■ **INSTRUCTIONS FOR THE TASK**
Search the material for "this" and show all lines that contain it.

Scenes as source code
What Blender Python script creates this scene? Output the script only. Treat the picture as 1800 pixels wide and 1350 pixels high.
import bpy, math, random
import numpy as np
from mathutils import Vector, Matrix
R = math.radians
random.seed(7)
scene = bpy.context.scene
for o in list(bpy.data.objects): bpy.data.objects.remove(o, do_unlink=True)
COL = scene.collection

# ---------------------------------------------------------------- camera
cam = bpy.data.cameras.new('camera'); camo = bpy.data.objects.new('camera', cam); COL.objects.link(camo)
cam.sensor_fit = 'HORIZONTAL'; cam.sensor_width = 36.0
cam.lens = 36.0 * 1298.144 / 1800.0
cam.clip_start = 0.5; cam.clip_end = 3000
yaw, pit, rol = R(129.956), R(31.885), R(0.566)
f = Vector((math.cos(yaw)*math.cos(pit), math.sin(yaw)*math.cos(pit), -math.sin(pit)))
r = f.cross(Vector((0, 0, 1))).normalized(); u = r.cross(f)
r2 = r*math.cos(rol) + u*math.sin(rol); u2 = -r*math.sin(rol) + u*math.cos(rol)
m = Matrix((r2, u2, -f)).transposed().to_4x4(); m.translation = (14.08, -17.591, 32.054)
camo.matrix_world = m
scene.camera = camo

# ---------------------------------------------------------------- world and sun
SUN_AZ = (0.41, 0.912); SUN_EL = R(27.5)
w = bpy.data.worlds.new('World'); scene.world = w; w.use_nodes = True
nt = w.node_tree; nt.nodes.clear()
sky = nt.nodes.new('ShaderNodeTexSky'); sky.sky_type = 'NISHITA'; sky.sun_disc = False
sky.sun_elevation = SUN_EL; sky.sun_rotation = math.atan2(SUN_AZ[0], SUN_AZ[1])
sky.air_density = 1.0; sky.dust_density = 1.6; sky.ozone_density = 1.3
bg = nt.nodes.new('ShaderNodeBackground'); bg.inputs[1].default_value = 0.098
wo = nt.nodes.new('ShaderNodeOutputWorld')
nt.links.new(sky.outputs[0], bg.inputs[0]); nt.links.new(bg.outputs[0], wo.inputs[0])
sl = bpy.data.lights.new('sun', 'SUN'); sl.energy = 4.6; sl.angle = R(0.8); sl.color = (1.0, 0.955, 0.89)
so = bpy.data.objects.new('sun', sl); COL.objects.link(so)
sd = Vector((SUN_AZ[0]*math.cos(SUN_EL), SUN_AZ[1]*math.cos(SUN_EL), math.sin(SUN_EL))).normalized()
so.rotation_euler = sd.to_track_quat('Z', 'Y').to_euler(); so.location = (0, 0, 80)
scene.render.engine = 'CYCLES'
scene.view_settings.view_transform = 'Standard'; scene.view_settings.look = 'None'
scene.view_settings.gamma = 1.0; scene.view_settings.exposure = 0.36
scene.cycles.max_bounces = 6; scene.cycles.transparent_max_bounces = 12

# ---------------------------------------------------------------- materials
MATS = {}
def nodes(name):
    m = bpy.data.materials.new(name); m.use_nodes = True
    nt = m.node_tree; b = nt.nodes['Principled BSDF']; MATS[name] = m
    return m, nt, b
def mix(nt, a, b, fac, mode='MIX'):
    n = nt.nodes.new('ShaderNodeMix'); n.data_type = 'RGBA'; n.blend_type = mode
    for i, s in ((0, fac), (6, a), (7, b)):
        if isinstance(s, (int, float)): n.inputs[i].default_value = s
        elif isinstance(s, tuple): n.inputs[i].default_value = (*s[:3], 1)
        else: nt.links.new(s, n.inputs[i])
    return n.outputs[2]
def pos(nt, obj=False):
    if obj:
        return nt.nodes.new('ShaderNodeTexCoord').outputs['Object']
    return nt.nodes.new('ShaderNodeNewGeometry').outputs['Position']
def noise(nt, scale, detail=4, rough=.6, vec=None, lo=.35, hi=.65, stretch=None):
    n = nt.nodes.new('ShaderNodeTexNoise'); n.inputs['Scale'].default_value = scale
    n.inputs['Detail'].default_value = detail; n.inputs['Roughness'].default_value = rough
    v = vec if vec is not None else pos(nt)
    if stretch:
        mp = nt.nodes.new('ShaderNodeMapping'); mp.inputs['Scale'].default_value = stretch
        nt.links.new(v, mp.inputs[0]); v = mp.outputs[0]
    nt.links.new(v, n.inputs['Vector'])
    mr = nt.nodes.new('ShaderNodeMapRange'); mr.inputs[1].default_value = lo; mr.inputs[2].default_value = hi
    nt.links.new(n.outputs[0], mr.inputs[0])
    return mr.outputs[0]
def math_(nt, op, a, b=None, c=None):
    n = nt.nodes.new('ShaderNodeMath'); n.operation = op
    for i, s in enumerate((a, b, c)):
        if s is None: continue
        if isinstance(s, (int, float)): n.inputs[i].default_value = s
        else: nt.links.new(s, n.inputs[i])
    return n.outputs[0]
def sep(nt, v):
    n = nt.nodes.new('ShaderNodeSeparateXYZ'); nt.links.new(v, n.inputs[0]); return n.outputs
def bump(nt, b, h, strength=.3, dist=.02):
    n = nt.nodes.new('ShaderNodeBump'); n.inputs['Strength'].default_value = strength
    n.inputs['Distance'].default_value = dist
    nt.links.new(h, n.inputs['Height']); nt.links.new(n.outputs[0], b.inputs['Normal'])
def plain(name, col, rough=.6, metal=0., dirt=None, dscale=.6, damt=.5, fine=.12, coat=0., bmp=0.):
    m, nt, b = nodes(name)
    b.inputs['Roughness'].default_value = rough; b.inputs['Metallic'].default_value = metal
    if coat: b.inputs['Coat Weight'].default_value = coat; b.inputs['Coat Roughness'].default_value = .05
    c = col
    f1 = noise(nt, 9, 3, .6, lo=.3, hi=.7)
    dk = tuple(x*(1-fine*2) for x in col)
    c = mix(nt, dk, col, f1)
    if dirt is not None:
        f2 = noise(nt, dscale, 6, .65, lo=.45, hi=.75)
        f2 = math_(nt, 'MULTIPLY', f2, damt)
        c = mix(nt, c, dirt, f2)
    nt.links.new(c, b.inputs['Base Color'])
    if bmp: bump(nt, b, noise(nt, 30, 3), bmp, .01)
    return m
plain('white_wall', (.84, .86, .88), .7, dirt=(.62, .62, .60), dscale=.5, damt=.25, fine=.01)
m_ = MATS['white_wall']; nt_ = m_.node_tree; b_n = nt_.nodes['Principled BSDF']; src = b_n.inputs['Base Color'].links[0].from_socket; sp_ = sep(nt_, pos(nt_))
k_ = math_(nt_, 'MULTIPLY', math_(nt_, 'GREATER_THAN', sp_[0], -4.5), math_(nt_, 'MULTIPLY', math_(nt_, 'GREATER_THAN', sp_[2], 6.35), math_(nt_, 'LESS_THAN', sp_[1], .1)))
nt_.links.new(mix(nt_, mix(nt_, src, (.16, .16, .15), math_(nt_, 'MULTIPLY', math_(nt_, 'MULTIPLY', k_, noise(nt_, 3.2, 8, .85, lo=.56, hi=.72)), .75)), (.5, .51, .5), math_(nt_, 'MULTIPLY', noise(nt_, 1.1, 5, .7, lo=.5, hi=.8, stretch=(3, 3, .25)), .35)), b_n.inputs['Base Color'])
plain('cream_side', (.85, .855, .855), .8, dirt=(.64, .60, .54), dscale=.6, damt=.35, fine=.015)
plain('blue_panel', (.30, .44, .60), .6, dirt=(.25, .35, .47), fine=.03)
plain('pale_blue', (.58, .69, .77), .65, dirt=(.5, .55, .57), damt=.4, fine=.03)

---

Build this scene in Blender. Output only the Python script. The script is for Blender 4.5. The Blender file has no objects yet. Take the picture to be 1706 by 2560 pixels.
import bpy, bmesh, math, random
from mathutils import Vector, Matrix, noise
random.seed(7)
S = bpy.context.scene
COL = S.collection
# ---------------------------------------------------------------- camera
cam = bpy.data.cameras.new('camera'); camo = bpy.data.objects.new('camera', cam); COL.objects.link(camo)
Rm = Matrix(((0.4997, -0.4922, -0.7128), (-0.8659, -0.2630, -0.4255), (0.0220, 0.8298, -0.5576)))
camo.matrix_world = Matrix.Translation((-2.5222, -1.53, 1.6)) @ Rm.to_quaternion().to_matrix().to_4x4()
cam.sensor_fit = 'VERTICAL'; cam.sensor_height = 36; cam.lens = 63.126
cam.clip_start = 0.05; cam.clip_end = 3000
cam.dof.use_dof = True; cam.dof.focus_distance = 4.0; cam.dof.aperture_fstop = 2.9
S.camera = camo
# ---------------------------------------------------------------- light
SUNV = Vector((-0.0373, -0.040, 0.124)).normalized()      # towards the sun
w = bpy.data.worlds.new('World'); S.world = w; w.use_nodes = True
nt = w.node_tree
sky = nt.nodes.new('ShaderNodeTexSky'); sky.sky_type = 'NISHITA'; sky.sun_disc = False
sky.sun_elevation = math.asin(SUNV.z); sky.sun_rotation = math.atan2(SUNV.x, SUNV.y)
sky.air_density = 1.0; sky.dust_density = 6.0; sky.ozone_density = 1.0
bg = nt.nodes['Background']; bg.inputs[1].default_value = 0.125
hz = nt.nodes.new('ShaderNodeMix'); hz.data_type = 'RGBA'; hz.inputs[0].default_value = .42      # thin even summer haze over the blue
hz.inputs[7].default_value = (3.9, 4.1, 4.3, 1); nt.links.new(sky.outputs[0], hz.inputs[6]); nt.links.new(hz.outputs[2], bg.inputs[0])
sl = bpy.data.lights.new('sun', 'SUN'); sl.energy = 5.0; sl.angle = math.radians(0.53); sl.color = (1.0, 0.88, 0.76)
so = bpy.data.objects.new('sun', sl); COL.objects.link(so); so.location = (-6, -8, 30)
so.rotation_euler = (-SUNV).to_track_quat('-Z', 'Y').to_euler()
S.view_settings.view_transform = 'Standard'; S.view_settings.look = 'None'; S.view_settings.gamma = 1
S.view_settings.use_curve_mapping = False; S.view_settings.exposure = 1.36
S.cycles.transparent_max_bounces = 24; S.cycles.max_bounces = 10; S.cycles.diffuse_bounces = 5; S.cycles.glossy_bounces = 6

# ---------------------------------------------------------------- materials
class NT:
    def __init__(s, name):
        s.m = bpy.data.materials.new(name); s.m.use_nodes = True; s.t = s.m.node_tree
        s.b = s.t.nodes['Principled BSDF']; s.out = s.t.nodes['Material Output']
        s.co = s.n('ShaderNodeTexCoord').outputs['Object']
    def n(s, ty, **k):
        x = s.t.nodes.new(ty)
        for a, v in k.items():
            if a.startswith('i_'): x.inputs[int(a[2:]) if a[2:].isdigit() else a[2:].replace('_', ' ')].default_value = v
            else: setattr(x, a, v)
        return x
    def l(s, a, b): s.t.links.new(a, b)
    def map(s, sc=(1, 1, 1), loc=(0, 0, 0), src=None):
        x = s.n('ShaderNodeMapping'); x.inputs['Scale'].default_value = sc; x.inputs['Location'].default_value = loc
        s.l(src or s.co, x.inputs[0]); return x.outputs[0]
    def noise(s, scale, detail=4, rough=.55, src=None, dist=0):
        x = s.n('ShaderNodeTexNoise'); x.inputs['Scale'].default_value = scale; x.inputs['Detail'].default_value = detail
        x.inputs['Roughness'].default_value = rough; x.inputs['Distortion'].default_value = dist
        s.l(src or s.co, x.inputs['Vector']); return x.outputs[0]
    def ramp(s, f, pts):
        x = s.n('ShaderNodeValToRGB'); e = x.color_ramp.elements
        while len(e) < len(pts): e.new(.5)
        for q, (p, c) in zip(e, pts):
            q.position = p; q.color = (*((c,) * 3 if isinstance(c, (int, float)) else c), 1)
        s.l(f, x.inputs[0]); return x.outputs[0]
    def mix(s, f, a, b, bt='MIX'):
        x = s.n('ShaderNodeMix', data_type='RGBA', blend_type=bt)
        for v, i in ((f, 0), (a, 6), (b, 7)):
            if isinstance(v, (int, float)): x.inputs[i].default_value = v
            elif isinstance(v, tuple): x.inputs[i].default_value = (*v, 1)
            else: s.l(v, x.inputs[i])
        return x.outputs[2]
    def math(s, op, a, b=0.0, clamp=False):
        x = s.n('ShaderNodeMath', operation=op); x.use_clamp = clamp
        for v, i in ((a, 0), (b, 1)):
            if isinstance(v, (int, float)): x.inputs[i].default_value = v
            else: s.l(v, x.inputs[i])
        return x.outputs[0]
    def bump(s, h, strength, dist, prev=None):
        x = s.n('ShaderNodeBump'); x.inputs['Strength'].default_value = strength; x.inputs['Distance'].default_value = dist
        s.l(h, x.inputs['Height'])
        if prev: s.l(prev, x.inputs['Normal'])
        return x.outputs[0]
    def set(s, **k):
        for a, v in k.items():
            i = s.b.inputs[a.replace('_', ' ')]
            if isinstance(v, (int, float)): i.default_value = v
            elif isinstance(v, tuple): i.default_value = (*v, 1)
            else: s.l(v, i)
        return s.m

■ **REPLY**
What Blender Python script creates this scene? Output the script only. Treat the picture as 1800 pixels wide and 1350 pixels high.
Build this scene in Blender. Output only the Python script. The script is for Blender 4.5. The Blender file has no objects yet. Take the picture to be 1706 by 2560 pixels.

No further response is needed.